President Mohammed Shahabuddin said he intends to step down midway through his term following February’s national polls, alleging that the interim government led by Nobel laureate Professor Muhammad Yunus has sidelined and humiliated him.
In the interview, which Reuters reported as his first direct conversation with any media outlet since the July–August 2024 mass uprising, Shahabuddin spoke from Bangabhaban about his intention to resign after the February polls.
Under Bangladesh’s constitution, the presidency is largely ceremonial, with executive authority vested in the prime minister and cabinet, but Shahabuddin’s role drew heightened public attention after Sheikh Hasina fled during the 2024 uprising, leaving him as the last remaining constitutional authority.
Shahabuddin, 75, was elected unopposed in 2023 as the nominee of Sheikh Hasina’s Awami League, which has since been barred from contesting the February 12 election.
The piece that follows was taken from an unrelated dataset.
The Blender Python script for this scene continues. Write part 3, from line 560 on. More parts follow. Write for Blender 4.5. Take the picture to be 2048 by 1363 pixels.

After the student-led uprising forced Hasina to flee to New Delhi in August 2024 and parliament was dissolved, Shahabuddin became the last remaining constitutional authority in the state.
“I am keen to leave. I am interested to go out,” he told Reuters in a WhatsApp interview from Bangabhaban.
“Until elections are held, I should continue. I am upholding my position because of the constitutionally held presidency.”
Shahabuddin told Reuters that he had not met Yunus for nearly seven months, that his press department had been taken away, and that in September his official portraits were quietly removed from Bangladeshi embassies worldwide.
“There was the portrait of the president … and this has been eliminated suddenly in one night,” he said.
“A wrong message goes to the people that perhaps the president is going to be eliminated. I felt very much humiliated.”
He said he had written to Yunus about the matter but received no response.
“My voice has been stifled,” he added.
Yunus’s press advisers did not immediately respond to Reuters.
Shahabuddin also said he remains in regular communication with Army Chief General Waker-uz-Zaman.
Although some student groups had initially demanded his resignation during the uprising, Shahabuddin said no political party has asked him to step down in recent months.
Asked whether Hasina had attempted to contact him since fleeing the country, Shahabuddin declined to answer.
He said he has acted independently since assuming office and is not aligned with any political party.
The Reuters interview landed on a day of significant political developments in Dhaka, with the Election Commission formally announcing the schedule for both the 13th national election and the national referendum, setting the stage for a critical political transition in early 2026.